There’s a lot to talk about rhythm and buildups and payoffs, so I will keep speaking about it. Let me finish with an excerpt of my own writing, not as masterful as Hemingway or Kent, of course, but I think can show you how I use differences in speed and even stopping the action with thoughts and feelings, and using short and long sentences and other devices to manipulate rhythm and tension in an action sequence. It’s from my work-in-progress, a post-apocalyptic novel called ‘Laura and the Shadow King’. I hope you like it. Maria is trying to escape her captors with her little girl .

«With the spotlight following the car, she drove passed the truck, and then the BTR and the rest of the soldiers. But then something went wrong. Something was wrong. The tail lights ahead. The SUV. It had stopped. And then white lights. It was coming back. It was reversing. And the BPM was turning around. They had seen her. They had seen her in their rearview mirrors under the spotlight and they knew she shouldn’t be there. That something was wrong. Maria had to stop the car. She had to stop and wait. The soldiers approached from behind. And someone was stepping out of the SUV. More armed soldiers. And a man with a moustache. It was Goran. It was Goran, the Serb. And he looked straight at her. He looked at her and he recognized her.

Oh, My God!! What could she do?? What could she do?? If she didn’t do something immediately, everything was lost. She would lose her daughter! She would lose her forever!

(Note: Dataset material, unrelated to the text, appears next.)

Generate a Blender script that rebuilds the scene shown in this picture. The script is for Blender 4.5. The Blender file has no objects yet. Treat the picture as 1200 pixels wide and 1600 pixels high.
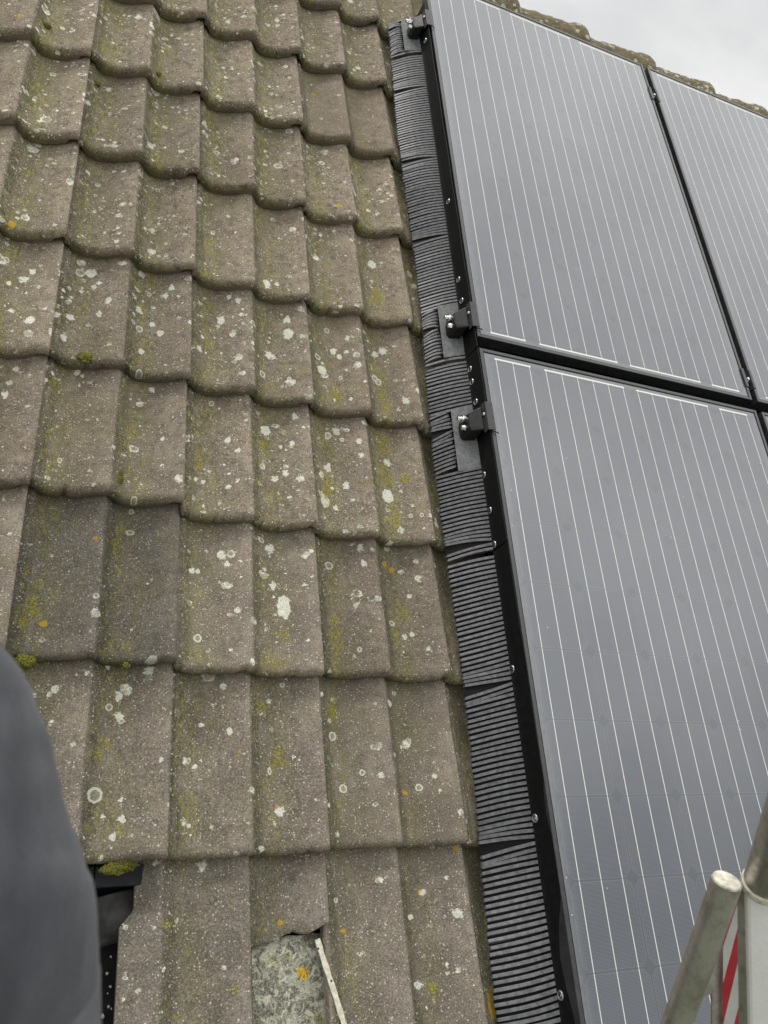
import bpy, bmesh, math, random
import numpy as np
from mathutils import Matrix, Vector
random.seed(7)
rng = np.random.default_rng(11)
S = bpy.context.scene
COL = S.collection

# ------------------------------------------------------------------ roof frame
# roof coordinates: u = across the roof, v = up the slope, w = off the roof
PITCH = math.radians(40)
cp, sp = math.cos(PITCH), math.sin(PITCH)
ROOF = Matrix(((1, 0, 0, 0), (0, cp, -sp, 0), (0, sp, cp, 5.0), (0, 0, 0, 1)))

# ------------------------------------------------------------------ camera
cr = Vector((0.90931783, -0.06910009, 0.41032458))
cd = Vector((0.12662247, -0.89339553, -0.43105821))
cf = Vector((0.39636831, 0.44392523, -0.80363086))
CPOS = Vector((-0.885, -0.110013772, 1.51818964))
cam = bpy.data.cameras.new('camera')
cam.sensor_fit = 'HORIZONTAL'; cam.sensor_width = 27.0
cam.lens = 27.0 * 1255 / 1200
cam.clip_start = 0.02; cam.clip_end = 3000
cam.dof.use_dof = True; cam.dof.focus_distance = 1.75; cam.dof.aperture_fstop = 8.5
camo = bpy.data.objects.new('camera', cam); COL.objects.link(camo)
camo.matrix_world = ROOF @ Matrix(((cr.x, -cd.x, -cf.x, CPOS.x), (cr.y, -cd.y, -cf.y, CPOS.y),
                                   (cr.z, -cd.z, -cf.z, CPOS.z), (0, 0, 0, 1)))
S.camera = camo

# ------------------------------------------------------------------ world, sun, exposure
SUN_EL, SUN_AZ = math.radians(52), math.radians(-38)
W = bpy.data.worlds.new('World'); S.world = W; W.use_nodes = True
nt = W.node_tree; nt.nodes.clear()
def wn(t, **k):
    n = nt.nodes.new(t)
    for a, b in k.items(): setattr(n, a, b)
    return n
sky = wn('ShaderNodeTexSky', sky_type='NISHITA', sun_disc=False)
sky.sun_elevation = SUN_EL; sky.sun_rotation = SUN_AZ
b1 = wn('ShaderNodeBackground'); b1.inputs[1].default_value = 0.10
nt.links.new(sky.outputs[0], b1.inputs[0])
tc = wn('ShaderNodeTexCoord')
mp = wn('ShaderNodeMapping'); mp.inputs['Scale'].default_value = (1, 1, 2.2)
nt.links.new(tc.outputs['Generated'], mp.inputs[0])
cn = wn('ShaderNodeTexNoise'); cn.inputs['Scale'].default_value = 2.6; cn.inputs['Detail'].default_value = 7
cn.inputs['Roughness'].default_value = 0.52; cn.inputs['Distortion'].default_value = 0.4
nt.links.new(mp.outputs[0], cn.inputs['Vector'])
cramp = wn('ShaderNodeValToRGB')
cramp.color_ramp.elements[0].position = 0.34; cramp.color_ramp.elements[0].color = (0.640, 0.638, 0.630, 1)
cramp.color_ramp.elements[1].position = 0.62; cramp.color_ramp.elements[1].color = (0.88, 0.875, 0.85, 1)
nt.links.new(cn.outputs['Fac'], cramp.inputs[0])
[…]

Goran started walking towards her and that’s when she noticed it. She noticed the dirt road on the right. There was a gap in the rails on the right and a dirt road. There was a soldier there, but she didn’t care. She stepped on the gas, bumped the soldier away and sped into the dirt road. And they fired! They fired! She heard the bursts and the back window crashed and the little girl screamed and Maria crouched behind the wheel and she heard the screams back there.